I wonder if the Senators who voted for it knew what version they voted for?
I doubt it. But no matter, this a rare opportunity to agree with Julian on something: this is not a suspension of habeas — the clear intent is to ABOLISH habeas.
Marty – I think there’s one technical distinction to be made in your habeas arguments. The Philippines was formally a U.S. territory from the turn of the 20th century until independence was granted in 1946 (although under defacto Japanese control from early 1942-mid 1945. If my memory serves me correctly, the S. Ct. in Yamashita was reviewing a denial of the writ of habeas by the Philippine S. Ct., over which it had supervisory jurisdiction, so that the case did not actually involve the issue of habeas availability in occupied territory, but rather in what was then a U.S. commonwealth.
Yes, that’s right — the Philippines was an insular possession at the time. Thanks for the correction, Dave.
it’s true that both quirin and yamashita are not directly on point w/r/t to the question of constitutional habeas rights for overseas alien combatants. there’s an exhaustive overview of similar world war two vintage cases in charles fairman, some new problems of following the flag, stanford law review 1949.

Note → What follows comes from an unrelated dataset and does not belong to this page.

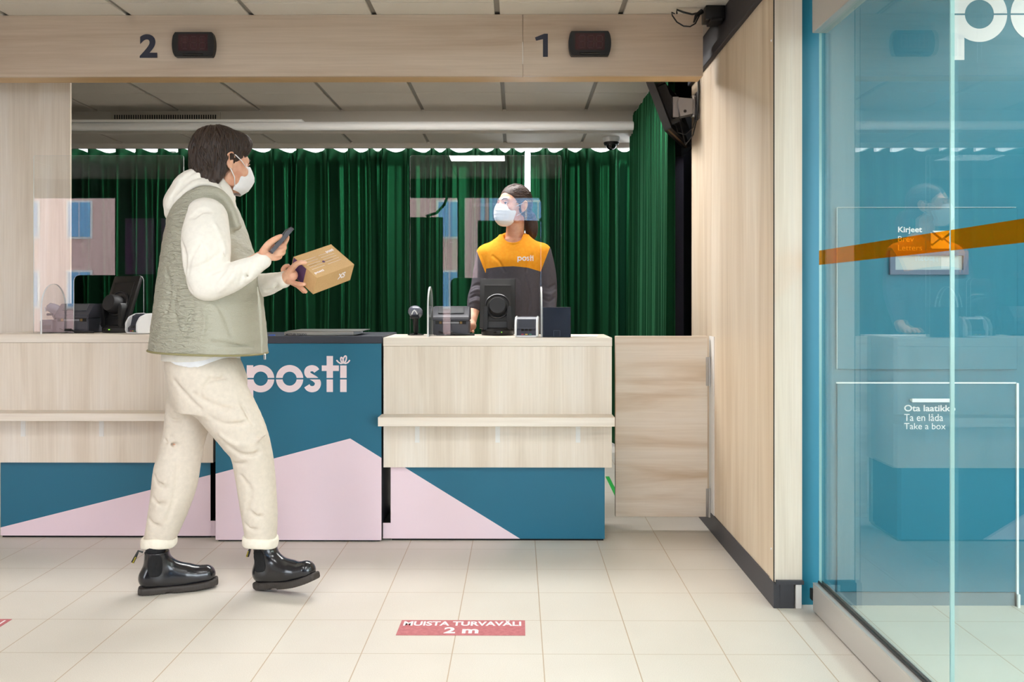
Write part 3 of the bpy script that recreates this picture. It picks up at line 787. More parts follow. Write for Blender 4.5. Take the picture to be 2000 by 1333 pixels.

Kal: Just to be clear — I wasn’t suggesting that Quirin and Yamashita are “directly on point w/r/t to the question of constitutional habeas rights for overseas alien combatants.” Merely that the habeas right for alien unlawful combatants did not begin with Rasul — it goes back at least as far as Q&Y, even in the SCOTUS, and that the new bill effectively overrules or suspends that habeas right, too, i.e., in the U.S. and its insular possessions.